The International Monetary Fund disagreed with the 2020 economic forecast of the Ukrainian government. In its revised outlook, the IMF projected Ukraine’s GDP drop at 7.7%, nearly twice higher than the 3.9% announced by the Prime Minister Denys Shmyhal, and planned in the sequestered national budget adopted on Monday. 

Meanwhile, the IMF issued a positive forecast for 2021, projecting GDP growth at 3.6%, which is actually logical, given the low comparison base laid for 2020.

The IMF also did not agree with Ukraine’s estimate of the national budget deficit: the fund’s forecast for 2020 is a third lower than that made by the Ukrainian government – at 8.2% of the GDP. In 2021, the deficit is expected to decrease to 5.3%. For better understanding, Ukraine finished 2019 at the deficit level of 2% of the GDP.

Theoretically, the deficit of the Ukrainian national budget should be covered this year through an increase of the national debt. It is difficult to imagine now, however, who will dare to subsidize our country. The Cabinet of Ministers openly announced that they planned a tranche under the IMF loan in the revised 2020 budget. However, it is rather unclear whether we will get the tranche.

Budget proceeds plan also envisions rather large domestic borrowings, which none of the key players of the domestic government bond market are willing to provide to the Ministry of Finance for the third week straight. More specifically, the Ministry of Finance wants to borrow at 11-13% annual interest, while the market players are ready to provide financing at 20%, which makes it a rather significant price discrepancy. The government continues to postpone its borrowings, as nobody is willing to lend money at low interest. The only possibility to organize everything quickly is to considerably raise the expenditures for the servicing of the domestic national debt or force state-owned banks to purchase government bonds with the help of the National Bank, which essentially means to launch hryvnia emission.

The NBU board is not resorting to open emission – to direct purchase of government bonds by the NBU. There is information, however, that the NBU is preparing a major refinancing of the state-owned banks. They will start financing the budget. In other words, there will be the emission, but only via intermediaries. The NBU officials are simply trying to deceive the public and divert people’s attention.

Another IMF forecast did not coincide with the expectations of the government. The creditor expects unemployment in Ukraine at the level of 10.1% in 2020, while the Cabinet of Ministers relies on 9.4%.

The new IMF loan programme for Ukraine is the most talked about topic right now, and not only in media, but also in the parliament, the government and the office of the president. The officials are shouting from every corner that the new programme requires adoption of the new law on banking activity by the Verkhovna Rada. That being said, few people truly studied the proposed document.

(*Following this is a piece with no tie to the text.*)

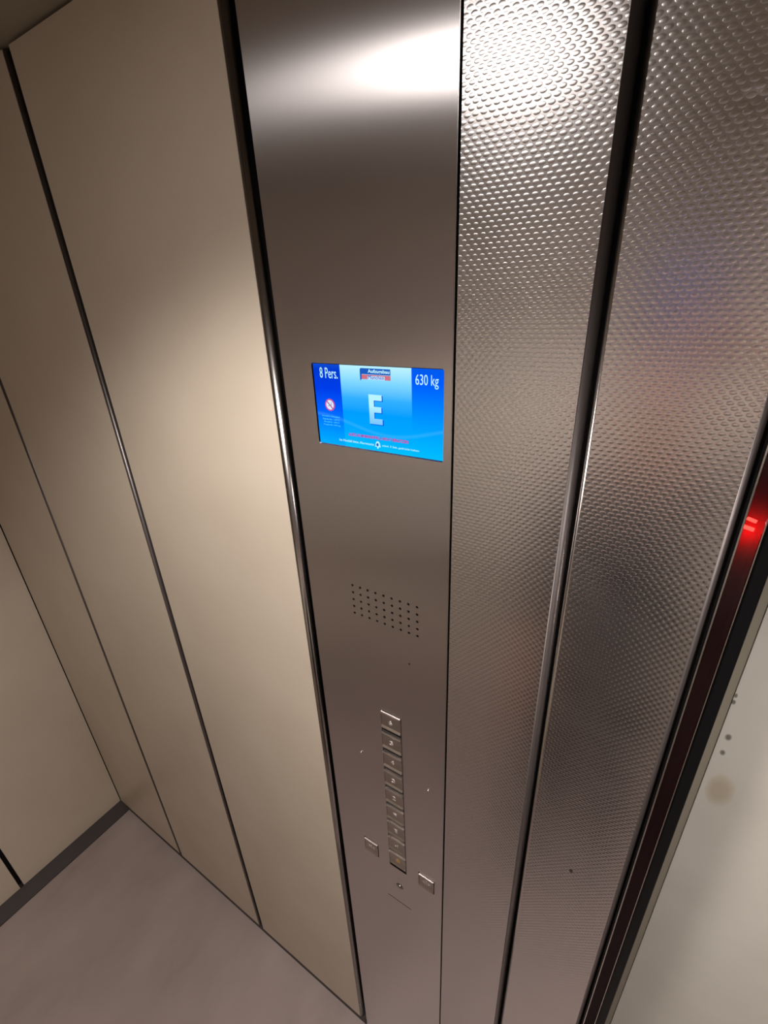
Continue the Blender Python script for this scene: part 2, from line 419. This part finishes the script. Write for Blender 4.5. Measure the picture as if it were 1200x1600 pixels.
sm_r = screen_mat('screen_right', [(0, (0, .50, 1)), (.25, (0, .38, 1)), (.5, (0, .26, 1)), (.68, (0, .17, 1)), (.85, (0, .10, .95)), (1, (.0, .10, .8))])
mg = .0009
for nm, a, b_, m_ in (('left_column', SX0 + mg, -.3212, sm_l), ('centre_column', -.3212, -.2328, sm_c), ('right_column', -.2328, SX1 - mg, sm_r)):
    part(nm, disp, m_, lambda b: box(b, a, b_, .0005, .0009, SZ0 + mg, SZ1 - mg))
WH = emit('screen_white_text', (.50, .87, 1), 1.0); WH2 = emit('screen_soft_text', (.06, .55, 1), 1.0)
RD = emit('screen_red_text', (.62, .045, .30), .9); NV = emit('screen_navy', (.012, .10, .50), 1.0)
SHD = emit('screen_shadow', (0, .09, .72), 1.0)
YT = .0001
def z_(v): return CZ + v / 1000
text('capacity_text', '8 Pers.', -.3492, -.3245, z_(-82.6), z_(-71.2), YT, WH, disp, .0)
text('load_text', '630 kg', -.2282, -.2030, z_(-86.3), z_(-73.0), YT, WH, disp, .0)
def E_shape(x0, x1, z0, z1):
    w = (x1 - x0); h = (z1 - z0); s = w * .38; t = h * .19; mid = z0 + h * .50
    return [(x0, z0), (x1, z0), (x1, z0 + t), (x0 + s, z0 + t), (x0 + s, mid - t / 2), (x1 - w * .06, mid - t / 2), (x1 - w * .06, mid + t / 2), (x0 + s, mid + t / 2), (x0 + s, z1 - t), (x1, z1 - t), (x1, z1), (x0, z1)]
part('floor_letter_shadow', disp, SHD, lambda b: prism_y(b, E_shape(-.2846, -.2676, z_(-128.8), z_(-97.2)), .00035, .0005))
EM = screen_mat('screen_letter', [(.30, (.16, .50, 1)), (.45, (.3, .68, 1)), (.55, (.46, .88, 1)), (1, (.46, .92, 1))], 1.0, False)
part('floor_letter', disp, EM, lambda b: prism_y(b, E_shape(-.2852, -.2688, z_(-127.9), z_(-96.4)), YT, .0003))
# firm's badge: navy strip over red strip with lettering
part('badge', disp, NV, lambda b: prism_y(b, [(-.2946, z_(-82.5)), (-.2925, z_(-80.8)), (-.2925, z_(-75.9)), (-.2571, z_(-75.9)), (-.2571, z_(-69.9)), (-.2935, z_(-69.9)), (-.2946, z_(-71.2))], YT, .0004))
RD2 = emit('screen_badge_red', (.62, .16, .22), 1.0)
part('badge_stripe', disp, RD2, lambda b: [prism_y(b, [(-.2926, z_(-81.0)), (-.2852, z_(-81.0)), (-.2852, z_(-76.3)), (-.2926, z_(-76.3))], YT, .0004), prism_y(b, [(-.2640, z_(-81.0)), (-.2571, z_(-81.0)), (-.2571, z_(-76.3)), (-.2640, z_(-76.3))], YT, .0004), prism_y(b, [(-.2852, z_(-77.4)), (-.2640, z_(-77.4)), (-.2640, z_(-76.3)), (-.2852, z_(-76.3))], YT, .0004)])
WL = emit('screen_badge_white', (.60, .78, 1), 1.0)
part('badge_field', disp, WL, lambda b: box(b, -.2852, -.2640, YT, .0004, z_(-81.0), z_(-77.4)))
text('badge_text', 'Aufzugsbau', -.2845, -.2580, z_(-75.4), z_(-70.7), YT - .0002, WH, disp, .02)
text('badge_text', 'München', -.2845, -.2648, z_(-80.6), z_(-76.6), YT - .0002, NV, disp, .0)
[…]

“The Main Scientific-Expert Department of the Verkhovna Rada issued a clear conclusion on this draft law – it is unconstitutional. Meanwhile, it is being lobbied by the IMF to avoid the NBU board together with Poroshenko that covers for it ending up on the defendants’ bench, in the case of a global banking fraud for the amount of USD 20 billion, which happened in Ukraine. This amount was misappropriated in the course of the 2014-2016 fraud, and was later either moved abroad, or resold to own companies. The new banking law is required so that nobody can challenge the actions of the NBU – bank owners or, most importantly, their depositors, so that the people could not win back their deposits by court actions, when the banks stop releasing them from the accounts or when there is a prohibition on receiving hard currency. In case of the adoption of the new law, nobody will be able to challenge anything in courts. This is a law against Ukrainian depositors,” MP Aleksandr Dubinsky commented on the document.